Originally Posted By Gloftoe:
Wait, no it doesn't. I think 100K would be better spent on machineguns. I can get a Browning Citori for around what, 1K? But for me, my Remington 11-87 will kill pretty much any fowl I need. I'll never understand why you'd want to pay that much for something you can get for much cheaper, and not have to worry about beating up in the field. Unless you're buying it as a piece of artwork to hang on your wall (and in that case, just get a damn painting.)



It's the difference between a Lexus and a Toyota.
Link Posted: 10/25/2004 11:39:11 AM EST

Originally Posted By Gloftoe:

Originally Posted By SHIVAN:
Those shotguns are also custome measured and made for YOU.....they measure and fit you as if you were buying a suit.
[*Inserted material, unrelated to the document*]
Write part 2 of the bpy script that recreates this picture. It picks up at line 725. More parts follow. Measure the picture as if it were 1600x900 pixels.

Not to mention that each side of the receiver will be hand done by MASTER engraving artists with likely 100 hours on each side of the shottie.

Inlays, etc, etc, etc.......


Ah. That explains it.

Wait, no it doesn't. I think 100K would be better spent on machineguns. I can get a Browning Citori for around what, 1K? But for me, my Remington 11-87 will kill pretty much any fowl I need. I'll never understand why you'd want to pay that much for something you can get for much cheaper, and not have to worry about beating up in the field. Unless you're buying it as a piece of artwork to hang on your wall (and in that case, just get a damn painting.)
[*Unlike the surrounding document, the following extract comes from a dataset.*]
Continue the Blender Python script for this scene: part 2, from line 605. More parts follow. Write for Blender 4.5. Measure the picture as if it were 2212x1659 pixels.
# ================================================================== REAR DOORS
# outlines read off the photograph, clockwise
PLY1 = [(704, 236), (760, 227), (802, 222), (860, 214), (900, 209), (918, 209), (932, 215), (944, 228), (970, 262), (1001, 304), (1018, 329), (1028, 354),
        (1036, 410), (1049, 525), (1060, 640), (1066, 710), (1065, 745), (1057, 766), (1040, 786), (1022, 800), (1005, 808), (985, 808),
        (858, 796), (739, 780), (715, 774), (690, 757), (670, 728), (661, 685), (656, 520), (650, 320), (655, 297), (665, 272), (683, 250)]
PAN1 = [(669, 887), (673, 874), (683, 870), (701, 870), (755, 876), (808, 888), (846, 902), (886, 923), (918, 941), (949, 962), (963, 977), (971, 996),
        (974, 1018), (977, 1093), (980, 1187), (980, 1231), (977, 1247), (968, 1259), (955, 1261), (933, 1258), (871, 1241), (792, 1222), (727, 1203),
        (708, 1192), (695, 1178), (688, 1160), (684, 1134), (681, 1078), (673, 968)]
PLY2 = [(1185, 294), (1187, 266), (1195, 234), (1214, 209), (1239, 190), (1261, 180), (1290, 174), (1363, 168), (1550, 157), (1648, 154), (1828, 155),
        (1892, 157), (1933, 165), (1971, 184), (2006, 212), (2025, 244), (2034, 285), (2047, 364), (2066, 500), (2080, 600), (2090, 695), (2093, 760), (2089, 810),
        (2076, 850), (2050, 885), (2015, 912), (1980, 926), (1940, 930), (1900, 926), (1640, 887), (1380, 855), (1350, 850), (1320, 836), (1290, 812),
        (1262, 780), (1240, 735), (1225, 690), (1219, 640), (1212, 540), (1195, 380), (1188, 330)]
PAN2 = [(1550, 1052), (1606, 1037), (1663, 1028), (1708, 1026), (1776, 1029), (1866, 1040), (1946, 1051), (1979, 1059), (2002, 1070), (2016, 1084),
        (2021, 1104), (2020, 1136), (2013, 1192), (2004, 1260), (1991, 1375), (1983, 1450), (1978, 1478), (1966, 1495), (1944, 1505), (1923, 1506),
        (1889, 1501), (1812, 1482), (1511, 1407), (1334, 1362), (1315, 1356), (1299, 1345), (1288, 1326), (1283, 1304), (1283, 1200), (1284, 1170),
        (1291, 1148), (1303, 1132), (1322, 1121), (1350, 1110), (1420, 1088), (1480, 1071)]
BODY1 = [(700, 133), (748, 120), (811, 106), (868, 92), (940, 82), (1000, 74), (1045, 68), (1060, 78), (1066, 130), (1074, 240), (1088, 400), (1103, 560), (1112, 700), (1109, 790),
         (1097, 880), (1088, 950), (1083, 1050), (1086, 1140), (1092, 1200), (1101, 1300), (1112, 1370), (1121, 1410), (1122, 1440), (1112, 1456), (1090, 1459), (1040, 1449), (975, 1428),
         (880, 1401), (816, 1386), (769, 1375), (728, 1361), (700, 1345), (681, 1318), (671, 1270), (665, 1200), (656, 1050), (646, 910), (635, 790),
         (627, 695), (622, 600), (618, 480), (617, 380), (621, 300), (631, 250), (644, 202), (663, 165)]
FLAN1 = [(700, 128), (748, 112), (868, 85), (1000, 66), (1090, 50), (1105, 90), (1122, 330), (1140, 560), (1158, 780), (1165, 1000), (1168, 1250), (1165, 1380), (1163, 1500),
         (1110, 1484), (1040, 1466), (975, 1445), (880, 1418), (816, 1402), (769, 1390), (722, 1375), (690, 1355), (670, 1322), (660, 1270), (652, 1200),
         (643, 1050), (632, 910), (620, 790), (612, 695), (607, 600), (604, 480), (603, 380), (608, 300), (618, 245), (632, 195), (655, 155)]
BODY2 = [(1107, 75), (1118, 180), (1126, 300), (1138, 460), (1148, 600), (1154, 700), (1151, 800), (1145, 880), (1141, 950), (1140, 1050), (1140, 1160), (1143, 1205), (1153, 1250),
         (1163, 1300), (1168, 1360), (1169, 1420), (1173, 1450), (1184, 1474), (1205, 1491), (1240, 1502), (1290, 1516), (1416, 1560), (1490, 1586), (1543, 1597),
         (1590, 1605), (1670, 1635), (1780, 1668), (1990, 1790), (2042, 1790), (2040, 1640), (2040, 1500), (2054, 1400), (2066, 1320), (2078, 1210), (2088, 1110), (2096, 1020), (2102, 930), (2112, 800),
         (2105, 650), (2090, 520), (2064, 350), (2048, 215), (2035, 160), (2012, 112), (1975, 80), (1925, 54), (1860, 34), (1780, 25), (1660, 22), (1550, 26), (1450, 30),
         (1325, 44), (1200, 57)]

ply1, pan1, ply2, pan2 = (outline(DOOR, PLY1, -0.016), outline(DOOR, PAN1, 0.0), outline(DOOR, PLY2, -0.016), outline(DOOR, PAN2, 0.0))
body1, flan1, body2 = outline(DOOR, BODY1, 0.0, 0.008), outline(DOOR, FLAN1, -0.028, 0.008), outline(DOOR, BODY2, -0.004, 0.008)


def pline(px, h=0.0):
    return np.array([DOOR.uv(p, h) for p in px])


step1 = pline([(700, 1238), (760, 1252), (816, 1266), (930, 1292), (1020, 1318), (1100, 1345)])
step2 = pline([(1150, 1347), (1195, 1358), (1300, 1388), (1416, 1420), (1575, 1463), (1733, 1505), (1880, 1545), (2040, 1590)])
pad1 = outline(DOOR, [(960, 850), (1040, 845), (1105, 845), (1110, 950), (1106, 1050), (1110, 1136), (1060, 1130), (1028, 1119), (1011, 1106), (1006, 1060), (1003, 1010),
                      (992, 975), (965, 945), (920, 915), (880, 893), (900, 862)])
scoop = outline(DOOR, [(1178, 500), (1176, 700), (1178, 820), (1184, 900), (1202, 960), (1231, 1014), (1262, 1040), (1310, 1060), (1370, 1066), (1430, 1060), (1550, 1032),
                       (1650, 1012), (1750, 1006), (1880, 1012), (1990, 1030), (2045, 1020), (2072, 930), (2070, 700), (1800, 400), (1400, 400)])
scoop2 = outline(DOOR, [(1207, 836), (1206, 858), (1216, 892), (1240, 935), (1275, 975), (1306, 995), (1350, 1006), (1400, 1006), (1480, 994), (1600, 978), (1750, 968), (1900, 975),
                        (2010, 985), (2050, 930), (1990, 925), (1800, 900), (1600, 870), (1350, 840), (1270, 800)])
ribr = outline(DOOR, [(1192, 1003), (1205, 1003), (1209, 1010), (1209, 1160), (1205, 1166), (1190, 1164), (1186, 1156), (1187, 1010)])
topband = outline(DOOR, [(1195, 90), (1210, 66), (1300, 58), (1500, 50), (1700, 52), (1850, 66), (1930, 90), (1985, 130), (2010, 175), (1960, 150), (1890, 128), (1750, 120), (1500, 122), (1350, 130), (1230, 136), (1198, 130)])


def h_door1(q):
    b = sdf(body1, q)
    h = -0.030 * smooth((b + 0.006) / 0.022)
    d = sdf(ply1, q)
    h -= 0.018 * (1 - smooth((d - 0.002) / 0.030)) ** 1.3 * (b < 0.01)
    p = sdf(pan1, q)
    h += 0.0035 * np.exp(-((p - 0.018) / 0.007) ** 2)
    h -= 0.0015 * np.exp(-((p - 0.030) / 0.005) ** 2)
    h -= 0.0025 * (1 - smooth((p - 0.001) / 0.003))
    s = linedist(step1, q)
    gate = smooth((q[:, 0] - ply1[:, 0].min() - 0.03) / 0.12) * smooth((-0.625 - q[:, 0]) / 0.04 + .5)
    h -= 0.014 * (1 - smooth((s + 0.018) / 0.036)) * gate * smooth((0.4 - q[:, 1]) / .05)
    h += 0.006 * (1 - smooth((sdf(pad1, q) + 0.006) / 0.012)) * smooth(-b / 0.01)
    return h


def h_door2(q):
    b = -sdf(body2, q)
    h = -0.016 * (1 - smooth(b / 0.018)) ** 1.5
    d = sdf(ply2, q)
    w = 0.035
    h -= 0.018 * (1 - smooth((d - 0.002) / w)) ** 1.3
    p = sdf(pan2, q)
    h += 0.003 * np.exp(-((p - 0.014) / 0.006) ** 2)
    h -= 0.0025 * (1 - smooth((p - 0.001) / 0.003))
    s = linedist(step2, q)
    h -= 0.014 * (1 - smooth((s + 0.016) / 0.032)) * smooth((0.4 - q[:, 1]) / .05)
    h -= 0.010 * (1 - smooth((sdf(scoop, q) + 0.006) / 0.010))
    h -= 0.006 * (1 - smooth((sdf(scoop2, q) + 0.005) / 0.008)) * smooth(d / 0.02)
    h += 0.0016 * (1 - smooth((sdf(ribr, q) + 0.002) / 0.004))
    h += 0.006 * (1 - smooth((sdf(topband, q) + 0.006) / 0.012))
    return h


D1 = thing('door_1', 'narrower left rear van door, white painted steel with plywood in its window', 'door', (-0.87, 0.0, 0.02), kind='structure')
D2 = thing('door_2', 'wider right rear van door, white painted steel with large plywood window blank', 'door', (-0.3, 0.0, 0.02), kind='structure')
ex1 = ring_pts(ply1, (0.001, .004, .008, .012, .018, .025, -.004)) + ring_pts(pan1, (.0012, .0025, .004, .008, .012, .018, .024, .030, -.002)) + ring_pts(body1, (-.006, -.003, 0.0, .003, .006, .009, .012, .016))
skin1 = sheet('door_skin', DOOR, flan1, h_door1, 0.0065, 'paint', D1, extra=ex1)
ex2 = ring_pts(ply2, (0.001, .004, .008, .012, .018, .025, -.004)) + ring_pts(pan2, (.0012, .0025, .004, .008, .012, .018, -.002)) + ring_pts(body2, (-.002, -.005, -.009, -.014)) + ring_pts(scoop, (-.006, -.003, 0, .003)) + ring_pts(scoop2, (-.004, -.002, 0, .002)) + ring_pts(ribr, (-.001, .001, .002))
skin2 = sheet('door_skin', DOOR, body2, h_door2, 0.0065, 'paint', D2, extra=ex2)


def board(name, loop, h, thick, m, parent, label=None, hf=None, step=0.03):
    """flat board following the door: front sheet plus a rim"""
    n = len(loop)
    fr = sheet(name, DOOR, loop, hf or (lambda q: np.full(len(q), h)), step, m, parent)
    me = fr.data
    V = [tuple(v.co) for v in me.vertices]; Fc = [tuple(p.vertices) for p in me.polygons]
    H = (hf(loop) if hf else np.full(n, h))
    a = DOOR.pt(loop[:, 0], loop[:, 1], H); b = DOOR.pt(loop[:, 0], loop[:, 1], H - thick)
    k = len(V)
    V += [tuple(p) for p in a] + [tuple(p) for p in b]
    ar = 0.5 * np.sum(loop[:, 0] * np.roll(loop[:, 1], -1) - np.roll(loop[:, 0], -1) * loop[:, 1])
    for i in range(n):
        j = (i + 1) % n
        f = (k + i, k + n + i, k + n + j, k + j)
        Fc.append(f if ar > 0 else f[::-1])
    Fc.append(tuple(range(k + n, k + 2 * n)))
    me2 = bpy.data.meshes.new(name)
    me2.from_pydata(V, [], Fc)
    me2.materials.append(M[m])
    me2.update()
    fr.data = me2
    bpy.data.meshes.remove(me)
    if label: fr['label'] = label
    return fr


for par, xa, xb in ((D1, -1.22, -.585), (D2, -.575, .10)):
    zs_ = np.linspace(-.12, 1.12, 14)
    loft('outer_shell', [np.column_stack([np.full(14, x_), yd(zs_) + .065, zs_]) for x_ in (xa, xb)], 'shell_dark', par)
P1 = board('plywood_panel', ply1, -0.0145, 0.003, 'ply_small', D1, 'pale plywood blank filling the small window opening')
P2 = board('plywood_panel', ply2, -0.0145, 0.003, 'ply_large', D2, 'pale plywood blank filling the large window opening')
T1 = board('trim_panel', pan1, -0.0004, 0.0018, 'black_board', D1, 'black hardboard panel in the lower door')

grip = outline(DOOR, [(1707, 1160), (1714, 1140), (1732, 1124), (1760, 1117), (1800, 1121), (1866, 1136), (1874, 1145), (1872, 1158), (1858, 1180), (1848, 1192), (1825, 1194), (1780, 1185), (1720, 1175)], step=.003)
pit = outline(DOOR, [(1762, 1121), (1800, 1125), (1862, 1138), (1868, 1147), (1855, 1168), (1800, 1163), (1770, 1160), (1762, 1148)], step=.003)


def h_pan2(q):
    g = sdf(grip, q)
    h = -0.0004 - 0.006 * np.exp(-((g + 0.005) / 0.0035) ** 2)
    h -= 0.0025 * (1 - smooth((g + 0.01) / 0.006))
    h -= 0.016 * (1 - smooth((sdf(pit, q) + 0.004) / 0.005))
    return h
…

Do you have, or make, millions of dollars a year? If the answer is no, then you probably would do like I do and just buy a rack grade Beretta O/U for $2000 and call it a day. If you do, then $31,000 or $100,000 is "the same" as $2000 is to me....


Look at folks who don't even bat an eyelash when writing a check for a $400,000 Rolls or $280,000 Ferrari. Cash money......no issues, no regrets.

Same thing.

The kind of folks who buy $100,000 O/U shotguns are the kind of guys who make more in a week than you and I combined in a year.

However, I can appreciate the craftmanship that goes in to one and they are worth every penny....if you can afford it.
Link Posted: 10/25/2004 1:13:35 PM EST

Originally Posted By ProfessorEvil:
It's the difference between a Lexus and a Toyota.



What, a hood ornament and a few thousand dollars?